Without the pictures, extract every line from the start of the material to the line containing "SC = bpy.context.scene", both ends included.

========

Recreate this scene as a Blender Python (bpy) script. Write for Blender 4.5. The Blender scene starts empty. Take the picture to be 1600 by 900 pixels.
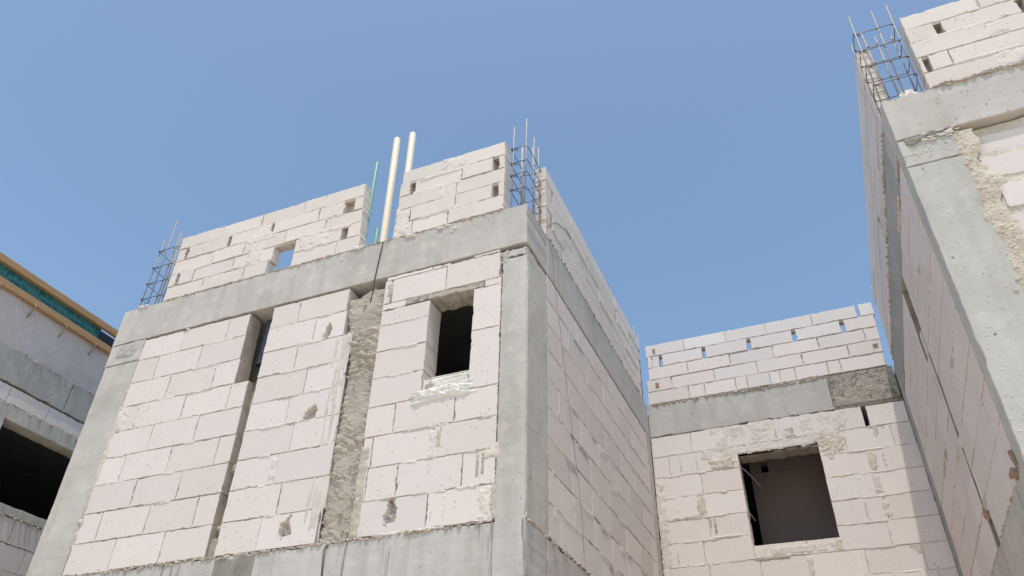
import bpy, bmesh, math, random
from mathutils import Vector, Matrix, noise

random.seed(11)
EYE = 1.55                      # eye height above the ground; shapes below are measured from the eye
C = bpy.context.scene.collection
SC = bpy.context.scene

# ------------------------------------------------------------------ materials
class NT:
    def __init__(s, name, rough=0.9, metal=0.0):
        s.m = bpy.data.materials.new(name); s.m.use_nodes = True
        s.t = s.m.node_tree; s.n = s.t.nodes; s.l = s.t.links
        s.b = s.n['Principled BSDF']; s.b.inputs['Roughness'].default_value = rough
        s.b.inputs['Metallic'].default_value = metal
        s.b.inputs['Specular IOR Level'].default_value = 0.25
        s.tc = s.n.new('ShaderNodeTexCoord').outputs['Object']
    def new(s, t, **k):
        n = s.n.new(t)
        for a, v in k.items(): setattr(n, a, v)
        return n
    def put(s, inp, v):
        if hasattr(v, 'is_linked') or isinstance(v, bpy.types.NodeSocket): s.l.new(v, inp)
        else: inp.default_value = v
    def mapping(s, sc=(1, 1, 1), loc=(0, 0, 0)):
        n = s.new('ShaderNodeMapping'); s.l.new(s.tc, n.inputs[0])
        n.inputs['Scale'].default_value = sc; n.inputs['Location'].default_value = loc
        return n.outputs[0]
    def noise(s, scale, detail=4, rough=0.6, vec=None, dist=0.0):
        n = s.new('ShaderNodeTexNoise'); s.l.new(vec or s.tc, n.inputs['Vector'])
        n.inputs['Scale'].default_value = scale; n.inputs['Detail'].default_value = detail
        n.inputs['Roughness'].default_value = rough; n.inputs['Distortion'].default_value = dist
        return n.outputs['Fac']
    def vor(s, scale, vec=None):
        n = s.new('ShaderNodeTexVoronoi'); s.l.new(vec or s.tc, n.inputs['Vector'])
        n.inputs['Scale'].default_value = scale
        return n.outputs['Distance'], n.outputs['Color']
    def rng(s, v, a, b, c=0.0, d=1.0, smooth=False):
        n = s.new('ShaderNodeMapRange'); s.put(n.inputs['Value'], v)
        if smooth: n.interpolation_type = 'SMOOTHSTEP'
        for k, x in zip(('From Min', 'From Max', 'To Min', 'To Max'), (a, b, c, d)): n.inputs[k].default_value = x
        return n.outputs[0]
    def math(s, op, a, b=0.0, c=0.0):
        n = s.new('ShaderNodeMath', operation=op)
        s.put(n.inputs[0], a); s.put(n.inputs[1], b); s.put(n.inputs[2], c)
        return n.outputs[0]
    def mix(s, f, a, b, mode='MIX'):
        n = s.new('ShaderNodeMix', data_type='RGBA', blend_type=mode)
        s.put(n.inputs[0], f); s.put(n.inputs[6], a); s.put(n.inputs[7], b)
        return n.outputs[2]
    def sep(s, v=None):
        n = s.new('ShaderNodeSeparateXYZ'); s.l.new(v or s.tc, n.inputs[0]); return n.outputs
    def sepc(s, v):
        n = s.new('ShaderNodeSeparateColor'); s.l.new(v, n.inputs[0]); return n.outputs
    def island(s):
        return s.new('ShaderNodeNewGeometry').outputs['Random Per Island']
    def bump(s, h, strength=0.5, dist=0.01, prev=None):
        n = s.new('ShaderNodeBump'); s.put(n.inputs['Height'], h)
        n.inputs['Strength'].default_value = strength; n.inputs['Distance'].default_value = dist
        if prev is not None: s.l.new(prev, n.inputs['Normal'])
        return n.outputs[0]
    def done(s, col, nrm=None, rough=None):
        s.put(s.b.inputs['Base Color'], col)
        if nrm is not None: s.l.new(nrm, s.b.inputs['Normal'])
        if rough is not None: s.put(s.b.inputs['Roughness'], rough)
        return s.m

def c4(r, g, b): return (r, g, b, 1.0)

def pits(M, scale, size, keep, vec=None):
    """sparse small round holes: 1 inside a hole"""
    d, c = M.vor(scale, vec)
    r = M.sepc(c)
    sz = M.math('MULTIPLY', r[1], size)
    inside = M.math('LESS_THAN', d, sz)
    k = M.math('LESS_THAN', r[0], keep)
    return M.math('MULTIPLY', inside, k)

def block_material(name, tint=(0.69, 0.629, 0.585), dirty=0.16):
    M = NT(name, 0.95)
    isl = M.island()
    val = M.rng(isl, 0, 1, 0.925, 1.03)
    ab = M.math('FRACT', M.math('MULTIPLY', isl, 37.3))
    base = M.mix(M.rng(ab, 0.3, 1.0, 0, 0.7), c4(*tint), c4(tint[0]*0.985, tint[1]*0.955, tint[2]*0.93))
    base = M.mix(1.0, base, M.grey(val), 'MULTIPLY')
    big = M.noise(2.3, 5, 0.65)
    base = M.mix(M.rng(big, 0.42, 0.72, 0, dirty), base, c4(0.56, 0.49, 0.41))
    fine = M.noise(40, 6, 0.7)
    base = M.mix(M.rng(fine, 0.5, 0.8, 0, 0.20), base, c4(0.52, 0.46, 0.41))
    # saw marks along the block
    saw = M.noise(1.0, 3, 0.6, M.mapping((2.0, 2.0, 130.0)))
    base = M.mix(M.rng(saw, 0.55, 0.75, 0, 0.10), base, c4(0.45, 0.40, 0.36))
    p1 = pits(M, 17, 0.15, 0.22); p2 = pits(M, 45, 0.26, 0.16)
    pm = M.math('GREATER_THAN', M.math('ADD', M.noise(1.7, 3), M.math('MULTIPLY', isl, 0.25)), 0.60)
    pp = M.math('MAXIMUM', p1, M.math('MULTIPLY', p2, pm))
    base = M.mix(M.math('MULTIPLY', pp, 0.65), base, c4(0.20, 0.15, 0.12))
    scr = M.noise(3.0, 8, 0.75, M.mapping((1.0, 1.0, 3.0)), 1.5)
    line = M.math('LESS_THAN', M.math('ABSOLUTE', M.math('SUBTRACT', scr, 0.60)), 0.0035)
    base = M.mix(M.math('MULTIPLY', line, 0.16), base, c4(0.34, 0.28, 0.23))
    h = M.math('SUBTRACT', M.math('ADD', M.math('MULTIPLY', fine, 0.5), M.math('ADD', M.math('MULTIPLY', saw, 0.25), M.math('MULTIPLY', M.noise(9, 4), 0.9))), M.math('MULTIPLY', pp, 1.2))
    return M.done(base, M.bump(h, 0.55, 0.0035))
def _grey(s, v):
    n = s.new('ShaderNodeCombineColor')
    for i in range(3): s.put(n.inputs[i], v)
    return n.outputs[0]
NT.grey = _grey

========

Solved exercise:
Recreate this scene as a Blender Python (bpy) script. Write for Blender 4.5. The Blender scene starts empty. Take the picture to be 1600 by 900 pixels.
import bpy, bmesh, math, random
from mathutils import Vector, Matrix, noise

random.seed(11)
EYE = 1.55                      # eye height above the ground; shapes below are measured from the eye
C = bpy.context.scene.collection
SC = bpy.context.scene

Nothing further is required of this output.